**STATED GOAL:** Transcribe all of the material exactly.

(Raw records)

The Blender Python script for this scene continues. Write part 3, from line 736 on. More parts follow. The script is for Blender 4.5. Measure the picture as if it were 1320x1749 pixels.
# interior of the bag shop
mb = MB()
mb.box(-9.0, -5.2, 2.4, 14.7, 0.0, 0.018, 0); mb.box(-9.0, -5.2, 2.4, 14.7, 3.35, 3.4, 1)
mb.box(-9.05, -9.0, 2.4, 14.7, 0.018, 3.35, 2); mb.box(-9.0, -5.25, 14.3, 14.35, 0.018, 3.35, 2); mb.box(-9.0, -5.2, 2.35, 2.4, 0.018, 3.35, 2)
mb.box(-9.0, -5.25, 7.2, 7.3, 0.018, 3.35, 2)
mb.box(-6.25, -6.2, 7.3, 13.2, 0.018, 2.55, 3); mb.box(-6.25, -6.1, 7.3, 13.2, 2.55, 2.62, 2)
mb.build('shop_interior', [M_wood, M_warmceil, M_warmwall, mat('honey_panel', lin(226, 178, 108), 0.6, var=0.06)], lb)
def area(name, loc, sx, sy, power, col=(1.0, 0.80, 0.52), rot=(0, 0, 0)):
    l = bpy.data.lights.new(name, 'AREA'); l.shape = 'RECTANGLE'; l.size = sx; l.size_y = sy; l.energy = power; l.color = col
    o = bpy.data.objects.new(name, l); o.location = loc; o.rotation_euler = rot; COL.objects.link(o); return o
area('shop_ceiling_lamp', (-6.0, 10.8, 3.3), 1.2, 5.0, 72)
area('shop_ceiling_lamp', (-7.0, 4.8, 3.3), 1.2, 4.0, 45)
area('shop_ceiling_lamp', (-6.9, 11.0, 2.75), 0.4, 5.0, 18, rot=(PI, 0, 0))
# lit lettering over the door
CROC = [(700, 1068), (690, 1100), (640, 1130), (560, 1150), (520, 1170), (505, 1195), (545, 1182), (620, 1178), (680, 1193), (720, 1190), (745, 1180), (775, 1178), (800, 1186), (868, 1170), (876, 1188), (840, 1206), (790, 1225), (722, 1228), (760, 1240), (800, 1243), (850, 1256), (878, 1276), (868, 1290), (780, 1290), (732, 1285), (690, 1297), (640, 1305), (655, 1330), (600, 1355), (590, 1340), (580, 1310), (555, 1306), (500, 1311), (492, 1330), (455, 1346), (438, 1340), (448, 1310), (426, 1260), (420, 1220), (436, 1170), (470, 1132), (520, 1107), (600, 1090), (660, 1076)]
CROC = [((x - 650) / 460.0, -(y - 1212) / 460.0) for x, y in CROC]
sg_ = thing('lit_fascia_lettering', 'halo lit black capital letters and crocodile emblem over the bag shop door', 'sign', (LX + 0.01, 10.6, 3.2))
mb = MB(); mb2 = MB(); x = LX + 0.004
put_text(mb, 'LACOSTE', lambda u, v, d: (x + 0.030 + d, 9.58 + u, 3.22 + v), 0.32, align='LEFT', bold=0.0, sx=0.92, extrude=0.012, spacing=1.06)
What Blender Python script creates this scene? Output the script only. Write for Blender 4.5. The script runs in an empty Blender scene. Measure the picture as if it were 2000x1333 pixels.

**RESULT OF THIS EXERCISE:**
The Blender Python script for this scene continues. Write part 3, from line 736 on. More parts follow. The script is for Blender 4.5. Measure the picture as if it were 1320x1749 pixels.
# interior of the bag shop
mb = MB()
mb.box(-9.0, -5.2, 2.4, 14.7, 0.0, 0.018, 0); mb.box(-9.0, -5.2, 2.4, 14.7, 3.35, 3.4, 1)
mb.box(-9.05, -9.0, 2.4, 14.7, 0.018, 3.35, 2); mb.box(-9.0, -5.25, 14.3, 14.35, 0.018, 3.35, 2); mb.box(-9.0, -5.2, 2.35, 2.4, 0.018, 3.35, 2)
mb.box(-9.0, -5.25, 7.2, 7.3, 0.018, 3.35, 2)
mb.box(-6.25, -6.2, 7.3, 13.2, 0.018, 2.55, 3); mb.box(-6.25, -6.1, 7.3, 13.2, 2.55, 2.62, 2)
mb.build('shop_interior', [M_wood, M_warmceil, M_warmwall, mat('honey_panel', lin(226, 178, 108), 0.6, var=0.06)], lb)
def area(name, loc, sx, sy, power, col=(1.0, 0.80, 0.52), rot=(0, 0, 0)):
    l = bpy.data.lights.new(name, 'AREA'); l.shape = 'RECTANGLE'; l.size = sx; l.size_y = sy; l.energy = power; l.color = col
    o = bpy.data.objects.new(name, l); o.location = loc; o.rotation_euler = rot; COL.objects.link(o); return o
area('shop_ceiling_lamp', (-6.0, 10.8, 3.3), 1.2, 5.0, 72)
area('shop_ceiling_lamp', (-7.0, 4.8, 3.3), 1.2, 4.0, 45)
area('shop_ceiling_lamp', (-6.9, 11.0, 2.75), 0.4, 5.0, 18, rot=(PI, 0, 0))
# lit lettering over the door
CROC = [(700, 1068), (690, 1100), (640, 1130), (560, 1150), (520, 1170), (505, 1195), (545, 1182), (620, 1178), (680, 1193), (720, 1190), (745, 1180), (775, 1178), (800, 1186), (868, 1170), (876, 1188), (840, 1206), (790, 1225), (722, 1228), (760, 1240), (800, 1243), (850, 1256), (878, 1276), (868, 1290), (780, 1290), (732, 1285), (690, 1297), (640, 1305), (655, 1330), (600, 1355), (590, 1340), (580, 1310), (555, 1306), (500, 1311), (492, 1330), (455, 1346), (438, 1340), (448, 1310), (426, 1260), (420, 1220), (436, 1170), (470, 1132), (520, 1107), (600, 1090), (660, 1076)]
CROC = [((x - 650) / 460.0, -(y - 1212) / 460.0) for x, y in CROC]
sg_ = thing('lit_fascia_lettering', 'halo lit black capital letters and crocodile emblem over the bag shop door', 'sign', (LX + 0.01, 10.6, 3.2))
mb = MB(); mb2 = MB(); x = LX + 0.004
put_text(mb, 'LACOSTE', lambda u, v, d: (x + 0.030 + d, 9.58 + u, 3.22 + v), 0.32, align='LEFT', bold=0.0, sx=0.92, extrude=0.012, spacing=1.06)
What Blender Python script creates this scene? Output the script only. Write for Blender 4.5. The script runs in an empty Blender scene. Measure the picture as if it were 2000x1333 pixels.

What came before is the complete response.